> **DESCRIPTION OF THE TASK**
Beginning with the first line of the data below, reproduce every line unchanged, ending with the line that holds "ms.build('moss', 'moss', kind='stuff', label='green".
+ + + + +
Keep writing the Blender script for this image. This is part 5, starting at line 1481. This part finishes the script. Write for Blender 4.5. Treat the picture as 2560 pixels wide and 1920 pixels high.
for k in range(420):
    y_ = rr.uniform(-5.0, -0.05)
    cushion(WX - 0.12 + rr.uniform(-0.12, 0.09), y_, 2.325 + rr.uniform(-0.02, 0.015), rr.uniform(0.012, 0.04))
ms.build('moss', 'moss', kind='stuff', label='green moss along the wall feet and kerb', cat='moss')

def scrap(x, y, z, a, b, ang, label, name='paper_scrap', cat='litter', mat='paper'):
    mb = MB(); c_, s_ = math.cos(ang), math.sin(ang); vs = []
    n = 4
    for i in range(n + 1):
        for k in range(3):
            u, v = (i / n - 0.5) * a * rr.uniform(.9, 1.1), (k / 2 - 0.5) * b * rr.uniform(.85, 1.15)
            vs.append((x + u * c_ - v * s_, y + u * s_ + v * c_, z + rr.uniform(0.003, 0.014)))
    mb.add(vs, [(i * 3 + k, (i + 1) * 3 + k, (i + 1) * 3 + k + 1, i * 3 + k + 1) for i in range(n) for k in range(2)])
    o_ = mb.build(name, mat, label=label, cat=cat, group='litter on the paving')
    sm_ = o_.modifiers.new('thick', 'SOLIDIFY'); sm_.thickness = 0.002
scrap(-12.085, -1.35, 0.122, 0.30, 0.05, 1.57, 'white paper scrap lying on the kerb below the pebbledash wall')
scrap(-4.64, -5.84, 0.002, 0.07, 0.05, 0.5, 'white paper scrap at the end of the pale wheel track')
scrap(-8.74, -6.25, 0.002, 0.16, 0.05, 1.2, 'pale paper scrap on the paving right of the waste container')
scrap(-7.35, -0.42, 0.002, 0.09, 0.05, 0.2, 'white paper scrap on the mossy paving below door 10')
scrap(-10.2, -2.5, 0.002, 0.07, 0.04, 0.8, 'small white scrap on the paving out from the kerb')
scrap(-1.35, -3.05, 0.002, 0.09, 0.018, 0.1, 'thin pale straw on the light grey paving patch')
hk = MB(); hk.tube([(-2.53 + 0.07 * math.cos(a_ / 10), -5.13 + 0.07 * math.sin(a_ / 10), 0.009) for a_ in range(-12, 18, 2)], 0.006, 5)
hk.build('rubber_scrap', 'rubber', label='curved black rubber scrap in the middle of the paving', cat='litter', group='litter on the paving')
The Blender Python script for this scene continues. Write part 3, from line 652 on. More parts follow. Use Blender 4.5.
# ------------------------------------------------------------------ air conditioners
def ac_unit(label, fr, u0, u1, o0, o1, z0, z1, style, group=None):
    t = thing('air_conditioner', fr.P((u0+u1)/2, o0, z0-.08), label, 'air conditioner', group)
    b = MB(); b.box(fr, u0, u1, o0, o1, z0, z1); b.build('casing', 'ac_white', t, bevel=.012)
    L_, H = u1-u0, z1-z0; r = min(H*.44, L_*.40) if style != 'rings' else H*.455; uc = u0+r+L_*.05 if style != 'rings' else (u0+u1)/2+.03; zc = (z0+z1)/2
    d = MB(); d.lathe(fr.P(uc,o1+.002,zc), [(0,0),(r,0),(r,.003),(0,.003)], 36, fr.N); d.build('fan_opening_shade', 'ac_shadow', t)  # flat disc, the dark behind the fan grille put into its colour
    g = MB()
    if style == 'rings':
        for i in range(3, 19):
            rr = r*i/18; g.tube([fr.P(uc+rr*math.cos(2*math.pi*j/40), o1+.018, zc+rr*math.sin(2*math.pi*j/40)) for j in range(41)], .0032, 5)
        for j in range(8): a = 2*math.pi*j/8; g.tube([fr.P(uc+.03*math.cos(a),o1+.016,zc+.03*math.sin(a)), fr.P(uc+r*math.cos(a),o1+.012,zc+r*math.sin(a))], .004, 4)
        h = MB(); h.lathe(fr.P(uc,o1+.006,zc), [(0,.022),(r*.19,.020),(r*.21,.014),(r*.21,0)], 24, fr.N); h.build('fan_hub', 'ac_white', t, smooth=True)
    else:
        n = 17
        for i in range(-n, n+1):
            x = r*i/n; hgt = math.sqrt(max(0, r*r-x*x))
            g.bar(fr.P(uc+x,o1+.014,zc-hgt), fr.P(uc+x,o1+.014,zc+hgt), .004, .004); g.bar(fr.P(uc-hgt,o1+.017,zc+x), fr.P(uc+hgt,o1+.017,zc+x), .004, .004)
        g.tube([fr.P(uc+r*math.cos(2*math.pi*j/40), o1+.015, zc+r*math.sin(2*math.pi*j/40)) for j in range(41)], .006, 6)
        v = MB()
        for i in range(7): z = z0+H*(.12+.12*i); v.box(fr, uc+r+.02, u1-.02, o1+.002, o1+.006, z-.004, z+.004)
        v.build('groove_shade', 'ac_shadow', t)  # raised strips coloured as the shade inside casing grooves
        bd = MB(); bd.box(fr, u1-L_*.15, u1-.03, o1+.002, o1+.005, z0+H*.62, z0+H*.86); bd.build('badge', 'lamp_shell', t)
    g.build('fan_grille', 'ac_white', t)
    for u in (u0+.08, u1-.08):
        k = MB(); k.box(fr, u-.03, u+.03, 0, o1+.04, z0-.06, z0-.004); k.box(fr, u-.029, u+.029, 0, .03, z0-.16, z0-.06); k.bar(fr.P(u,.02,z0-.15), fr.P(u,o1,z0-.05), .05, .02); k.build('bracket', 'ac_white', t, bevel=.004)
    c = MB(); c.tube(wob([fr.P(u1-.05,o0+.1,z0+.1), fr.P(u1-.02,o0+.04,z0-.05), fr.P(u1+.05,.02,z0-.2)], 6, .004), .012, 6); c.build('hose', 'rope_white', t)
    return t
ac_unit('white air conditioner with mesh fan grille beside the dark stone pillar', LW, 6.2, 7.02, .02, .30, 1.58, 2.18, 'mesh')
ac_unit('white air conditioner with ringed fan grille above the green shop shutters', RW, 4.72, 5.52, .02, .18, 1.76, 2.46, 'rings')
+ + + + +
> **FINAL RESULT**
Keep writing the Blender script for this image. This is part 5, starting at line 1481. This part finishes the script. Write for Blender 4.5. Treat the picture as 2560 pixels wide and 1920 pixels high.
for k in range(420):
    y_ = rr.uniform(-5.0, -0.05)
    cushion(WX - 0.12 + rr.uniform(-0.12, 0.09), y_, 2.325 + rr.uniform(-0.02, 0.015), rr.uniform(0.012, 0.04))
ms.build('moss', 'moss', kind='stuff', label='green moss along the wall feet and kerb', cat='moss')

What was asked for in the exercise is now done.